19 August, 2012

Realism versus Narrative

I've noticed a problem.

It's not so much a case of Story vs. Game, because neither story nor game really approach the dilemma I've recently been seeing with the rule mechanisms I've been developing for Walkabout.

The last combat example really highlighted it.

The example showed the first sequence of a combat (a sequence two combatants engaged in about ten combat actions each). It showed some of the good sides of the system and some of the bad sides.

Good:
Let's say roughly half of the actions were "attacks" and half were "other actions". In a traditional RPG, this exchange would take a minimum of about 30 die rolls. Each "attack" would consist of a die roll for each attempt to hit, followed by a die roll for damage...there might be a chance to dodge a blow, absorb the worst of the injury (armour or saving throws, or both). Each "other action" would consist of another die roll, probably against some static difficulty to see if it passed or failed, or maybe in a contested roll against the opponent.

This can be really slow and tedious in some games. Especially in those games where there is a high chance to miss your opponent in combat.

The Walkabout example shows that each sequence of combat takes a little bit more effort to set up; but once the tokens have been drawn and allocated, it allows for a quick and free flowing narrative as the effect of the traits are alternately described by the players involved. The core setup of the exchange might take three times longer, but each action in the exchange takes a third of the time ("attack roll + defense roll + damage roll + description" reduced to "look at token + description").
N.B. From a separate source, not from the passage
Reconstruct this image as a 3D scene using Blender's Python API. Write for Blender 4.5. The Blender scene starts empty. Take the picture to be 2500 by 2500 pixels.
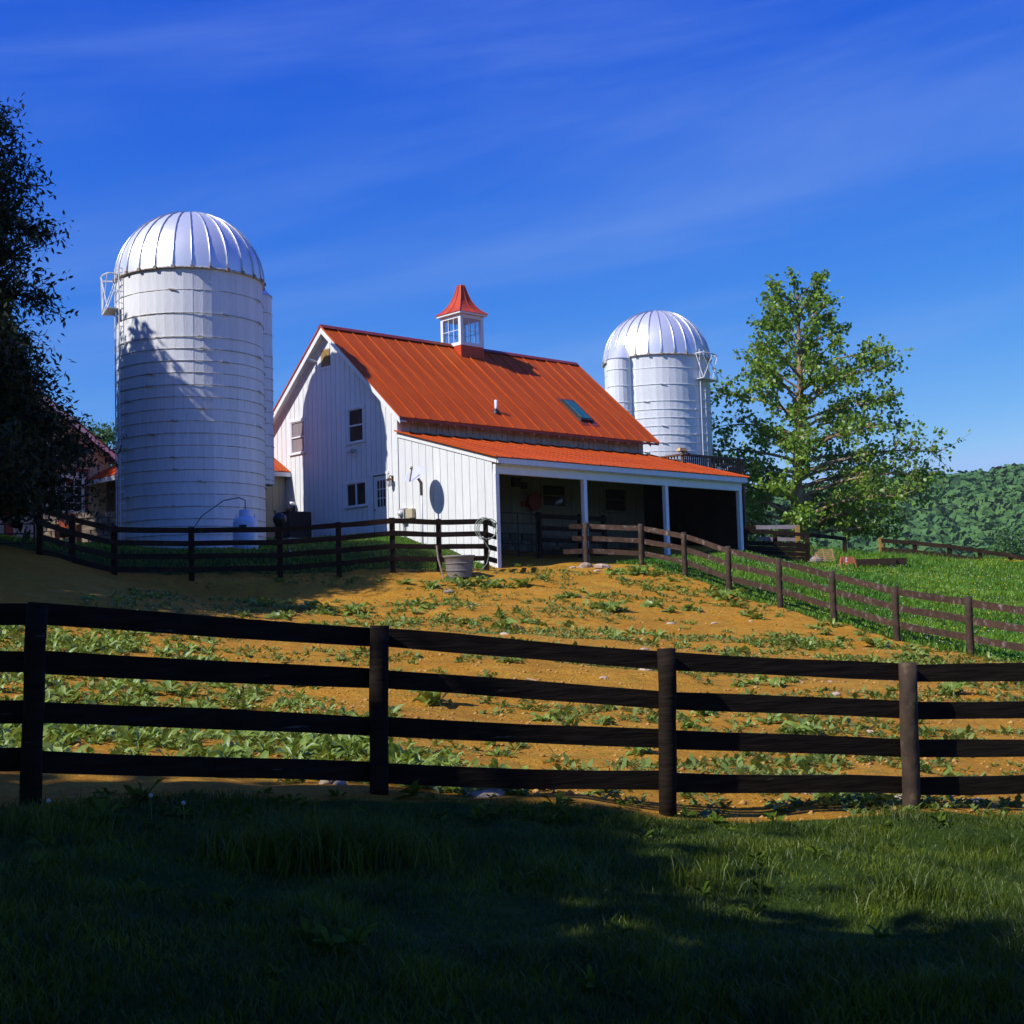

It only takes about four actions in the conflict (two per combatant) before it starts becoming a quicker system that is more carefully integrated into the characters abilities and the situation at hand.

I also like the interplay that develops as each player narrates back and forth throughout the conflict. One player might narrate taking the upper hand, while the other plays dirty and gets in a quick hit. Every action has a chance to be countered, but if you counter the last action then you miss out on the opportunity to take the offensive. Do you choose to play it safe and avoid injury, or do you choose to forego the consequences for a bit of extra damage on your opponent?

We also see in the example that a better prepared combatant is far more likely to end up on top after a combat sequence (I tried to show a fairly balanced drawing of tokens for each combatant). It's still possible for a experienced and prepare combatant to draw all white tokens and be beaten by a less worthy opponent who draws all black tokens; but this kind of scenario is unlikely.


As a system to replicate scenes of dramatic swordplay and derring do, this also works well...step left, step right, see an opening, thrust, parry, step left again...at the end of the exchange, the combatant with more tokens gets to narrate how their final action decimates their opponent with a flurry of uncountered blows, or perhaps the combatant combines their successes for a single vicious strikes that runs their opponent through.


Bad:
Guns and dramatic mid-conflict attacks.

Guns don't play a big role in Walkabout, but the game is post apocalyptic. Guns appear frequently in this type of setting so they need to be modeled more effectively in the rules. We also need a system where a dramatic swing with a heavy sword can literally tear a villain in half.

This is taken into consideration with a few of the FUBAR rules that will be ported across to Walkabout. Lesser NPCs only require a single success to be removed from the story (this includes the average person on the street, the typical bodyguard...anyone who is added into the scene for colour rather than for dramatic story development).

It's in the big fights with named antagonists that something just doesn't seem right.

Response:
I think we need cascade effects.

By this, I mean that one trait is activated by another in a rapid succession before the opponent gets a chance to respond. This means that players get the chance to inflict massive damage when their firearms attack is followed up immediately by the bonus from their gun's "Lethal" trait, and then followed by their "Weapon" relationship. A single strike can inflict a triple degree of penalty, removing someone from the scene immediately (unless they can respond with a defensive or protective trait on their next action, which might trigger a cascade effect of it's own to eliminate more of the damage). With enough interlinked traits, a good cascade effect might remove a character from play permanently with a single strike.

Of course the problem with this is that named antagonists should also gain access to cascade effects. If the odds are in a protagonist's favour, and they are capable of demolishing an opponent with a dramatic cascade of devastation...then there needs to be the same risk in reverse when the odds are in an antagonist's favour.

One of the things I like about the notion of cascade effects is that it brings more prominent traits into the story more quickly. It doesn't have to be restricted to combat situations. One character might initiate a cascade effect which starts by uncovering a minor situational clue about the mystery at hand, and this leads through a cascade that unravels to a minor short term clue, a minor long term clue and then a major long term clue.

It speeds up the mechanisms at work, allowing them to drop out of the picture so players can focus back on the story.

I think cascade effects need to be reigned in at some level, and I haven't worked out the best way to do this. More thought required.